Her writing is profound, not only because of the subject matter—Wyoming has traditionally been the domain of Western fiction, typically belonging to rugged cowboys and ranchers—but also because she shows us that women are equally capable of doing this arduous work. Working alongside the women of the Wyoming plains, she reveals that women have never been absent from the world of ranching. Equally profound is her redefinition of nature. The theme of humanity and nature has long been common in literature, but Gretel weaves “nature” into the very fabric of her writing in a new way. In her hands, nature is not merely a backdrop but a “weaver”—landscapes and weather are forces of order; sunlight reveals the truths hardest to face, while the wind carries away all that is superfluous. We must all yield to nature, and in moments of pain and confusion, our perception of nature becomes all the more acute. When we finally learn to let go and allow nature to speak for itself, the answers emerge.
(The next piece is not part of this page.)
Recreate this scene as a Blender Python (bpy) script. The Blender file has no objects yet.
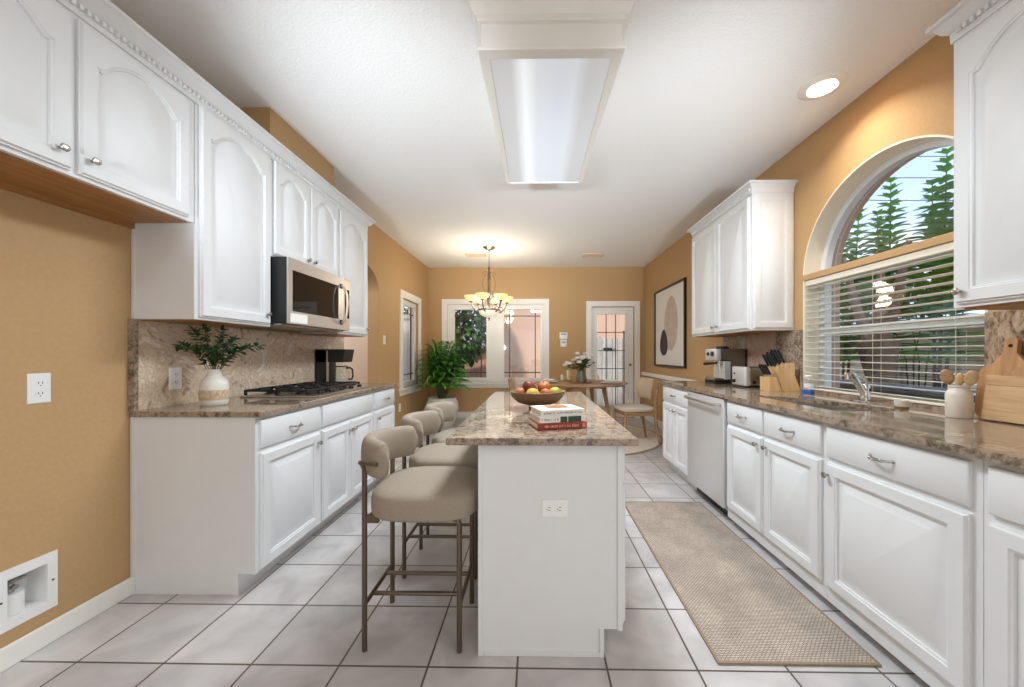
import bpy, bmesh, math, random
from mathutils import Vector, Matrix
random.seed(7)
SC = bpy.context.scene
COL = SC.collection
PI = math.pi

# ------------------------------------------------------------------ camera
FPX, CX, CY, EYE = 372.0, 529.0, 354.0, 1.2
cam_d = bpy.data.cameras.new('camera')
cam = bpy.data.objects.new('camera', cam_d)
COL.objects.link(cam)
cam_d.sensor_fit = 'HORIZONTAL'
cam_d.sensor_width = 36.0
cam_d.lens = FPX / 1024 * 36.0
cam_d.shift_x = -(CX - 512.0) / 1024
cam_d.shift_y = (CY - 343.5) / 1024
cam_d.clip_start = 0.02
cam.location = (0, 0, EYE)
cam.rotation_euler = (PI / 2, 0, math.atan(6 / FPX))
SC.camera = cam

# ------------------------------------------------------------------ view + world + lights
SC.view_settings.view_transform = 'Standard'
SC.view_settings.look = 'None'
SC.view_settings.gamma = 1.0
SC.view_settings.exposure = 0.2
try: SC.view_settings.use_curve_mapping = False
except Exception: pass
SC.cycles.use_denoising = True
SC.cycles.max_bounces = 10
SC.cycles.diffuse_bounces = 5
SC.cycles.glossy_bounces = 4
SC.cycles.transparent_max_bounces = 24
SC.cycles.sample_clamp_indirect = 6.0
SC.cycles.caustics_reflective = False
SC.cycles.caustics_refractive = False

def build_world():
    w = bpy.data.worlds.new('sky'); SC.world = w
    w.use_nodes = True
    nt = w.node_tree; nt.nodes.clear()
    N = nt.nodes.new; L = nt.links.new
    out = N('ShaderNodeOutputWorld'); bg = N('ShaderNodeBackground')
    tc = N('ShaderNodeTexCoord'); mp = N('ShaderNodeMapping'); mp.inputs['Scale'].default_value = (1.6, 1.6, 4.0)
    nz = N('ShaderNodeTexNoise'); nz.inputs['Scale'].default_value = 1.7; nz.inputs['Detail'].default_value = 5
    rp = N('ShaderNodeValToRGB')
    rp.color_ramp.elements[0].position = .40; rp.color_ramp.elements[0].color = (.46, .62, .86, 1)
    rp.color_ramp.elements[1].position = .62; rp.color_ramp.elements[1].color = (.86, .90, .96, 1)
    L(tc.outputs['Generated'], mp.inputs['Vector']); L(mp.outputs[0], nz.inputs['Vector'])
    L(nz.outputs['Fac'], rp.inputs['Fac']); L(rp.outputs[0], bg.inputs['Color'])
    bg.inputs['Strength'].default_value = 1.45
    L(bg.outputs[0], out.inputs['Surface'])
build_world()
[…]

The book’s portrayal of and response to loneliness is equally thought-provoking. In mainstream narratives, loneliness is often viewed as an ailment to be cured, but Gretel offers the opposite answer: “Loneliness may be the cure for loneliness.” In the wilds of Wyoming, loneliness is no longer a void to be filled with noise; physical isolation, on the contrary, fosters a “gentle resilience.” The cowboys’ silence stems from a reverence for the vast land, and the author’s unspoken grief throughout the book finds dignity in that silence.

This book offers equal insight to office workers trapped in KPIs and children shuttling between after-school classes. When we cannot truly immerse ourselves in nature, we can at least open a book like this—“Everything in nature constantly invites us to become ourselves.” Through her descriptions of her encounters with nature, Gretel transforms the energy of the natural world into the energy of her writing, allowing readers to feel as though they are conversing with the wilderness.
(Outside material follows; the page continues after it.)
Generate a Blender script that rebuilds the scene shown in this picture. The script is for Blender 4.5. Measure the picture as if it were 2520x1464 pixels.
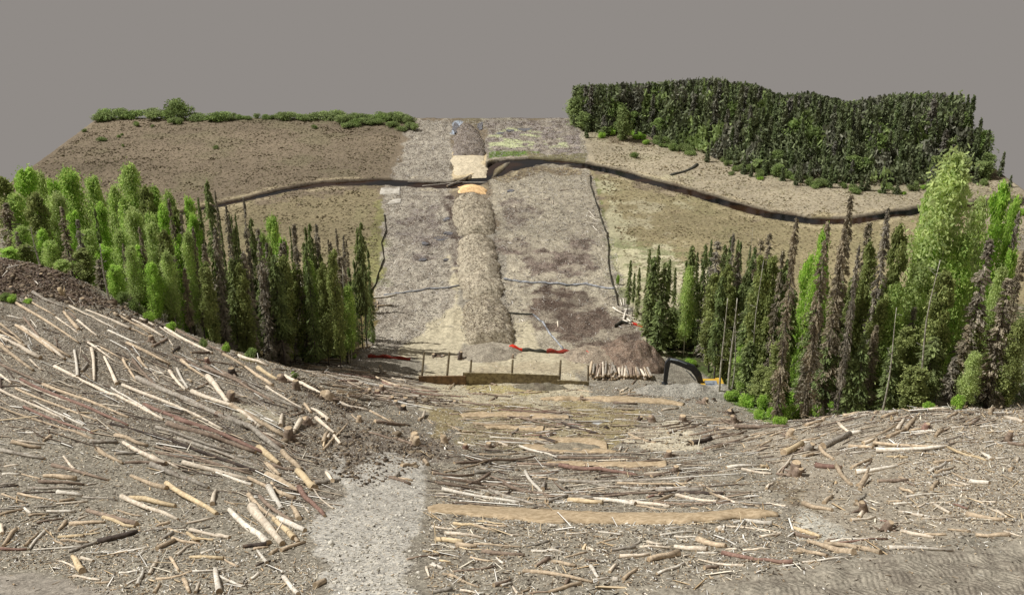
import bpy, math, random
import numpy as np
from mathutils import Vector
for _o in list(bpy.data.objects): bpy.data.objects.remove(_o)
SC = bpy.context.scene
COL = SC.collection
R = math.radians
rng = np.random.default_rng(7); random.seed(7)

# ---------------------------------------------------------------- camera
PITCH = R(23.8); HC = 60.0
F = 1260.0/math.tan(R(25.0))           # focal length in plan units (plan = 2520 x 1464)
cam = bpy.data.cameras.new('camera'); co = bpy.data.objects.new('camera', cam); COL.objects.link(co)
co.location = (0, 0, HC); co.rotation_euler = (math.pi/2-PITCH, 0, 0)
cam.sensor_width = 36; cam.lens = 18/math.tan(R(25.0)); cam.clip_end = 2000; cam.clip_start = .5
SC.camera = co
# ---------------------------------------------------------------- sky and sun
w = bpy.data.worlds.new('World'); SC.world = w; w.use_nodes = True
bg = w.node_tree.nodes['Background']
bg.inputs[0].default_value = (.279, .258, .242, 1); bg.inputs[1].default_value = 1.0
sd = bpy.data.lights.new('sun', 'SUN'); sd.energy = 4.7; sd.angle = R(.6); sd.color = (1, .99, .965)
so = bpy.data.objects.new('sun', sd); COL.objects.link(so)
so.rotation_euler = Vector((.62, -.04, -.88)).to_track_quat('-Z', 'Y').to_euler()
SC.view_settings.view_transform = 'Standard'; SC.view_settings.look = 'None'
SC.view_settings.exposure = 0; SC.view_settings.gamma = 1
SC.render.engine = 'CYCLES'
SC.render.resolution_x = 1024; SC.render.resolution_y = 594

# ---------------------------------------------------------------- numeric helpers
cp, sp = math.cos(PITCH), math.sin(PITCH)
def ray(dx, dy):
    a = (np.asarray(dx, float)-1260)/F; b = -(np.asarray(dy, float)-732)/F
    return a, cp+b*sp, -sp+b*cp
def tanof(dy):
    _, y, z = ray(1260, dy); return float(-z/y)
def proj(x, y, z):
    x, y, z = np.asarray(x, float), np.asarray(y, float), np.asarray(z, float)-HC
    d = y*cp-z*sp; u = y*sp+z*cp
    return 1260+F*x/d, 732-F*u/d, d
def at_Y(dx, dy, Y):
    a, y, z = ray(dx, dy); t = Y/y
    return float(a*t), float(Y), float(HC+z*t)
def hsh(i, j, s):
    h = (i.astype(np.int64)*374761393+j.astype(np.int64)*668265263+s*974711) & 0xffffffff
    h = ((h ^ (h >> 13))*1274126177) & 0xffffffff
    return ((h ^ (h >> 16)) & 0xffff)/65535.0
def vnoise(x, y, s=0):
    xi, yi = np.floor(x), np.floor(y); fx, fy = x-xi, y-yi
    fx = fx*fx*(3-2*fx); fy = fy*fy*(3-2*fy)
    a, b = hsh(xi, yi, s), hsh(xi+1, yi, s); c, d = hsh(xi, yi+1, s), hsh(xi+1, yi+1, s)
    return (a*(1-fx)+b*fx)*(1-fy)+(c*(1-fx)+d*fx)*fy
def fbm(x, y, sc, o=3, s=0):
    x = np.asarray(x, float)/sc; y = np.asarray(y, float)/sc; r = 0; a = .5
    for k in range(o): r = r+a*(vnoise(x, y, s+k)*2-1); x, y, a = x*2.03+3.1, y*2.03+1.7, a*.5
    return r
def sm(a, b, x):
    t = np.clip((np.asarray(x, float)-a)/(b-a), 0, 1); return t*t*(3-2*t)
def polysd(px, py, poly):
    """signed distance, positive inside"""
    P = np.array(poly, float); Q = np.roll(P, -1, 0)
    d = np.full(px.shape, 1e9); ins = np.zeros(px.shape, bool)
    for (x0, y0), (x1, y1) in zip(P, Q):
        ex, ey = x1-x0, y1-y0
        t = np.clip(((px-x0)*ex+(py-y0)*ey)/(ex*ex+ey*ey+1e-9), 0, 1)
        d = np.minimum(d, np.hypot(px-x0-t*ex, py-y0-t*ey))
        if y0 != y1:
            c = ((y0 > py) != (y1 > py)) & (px < (x1-x0)*(py-y0)/(y1-y0)+x0); ins ^= c
    return np.where(ins, d, -d)
def linedist(px, py, pts):
    d = np.full(np.shape(px), 1e9)
    for (x0, y0), (x1, y1) in zip(pts[:-1], pts[1:]):
        ex, ey = x1-x0, y1-y0
        t = np.clip(((px-x0)*ex+(py-y0)*ey)/(ex*ex+ey*ey+1e-9), 0, 1)
        d = np.minimum(d, np.hypot(px-x0-t*ex, py-y0-t*ey))
    return d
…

The book’s biting cold and ruggedness seem to sweep over you, carrying rain, snow, and wind, making you feel as if you were standing in the wilderness of Wyoming. Gretel’s prose possesses a rare texture: poetic imagination coexists with precise expression, capturing rich insights within the limited expanse of the wilderness. I take a deep breath, as if doing so might draw in Wyoming’s dry, howling wind to exchange it for the dull, stifling air of the city within me, leaving behind a completely renewed body—though a book, of course, lacks such magic. Her observations of nature are vivid, objective, and passionate, like crisp, hard-to-swallow spring water. She writes that winter is a smooth skull, both stinging and poetic, with the emotions of humanity’s interaction with the world lingering amidst the desolation… I am, of course, still here, yet I have indeed been transformed, as if my body had been thoroughly cleansed by a blizzard from the inside out.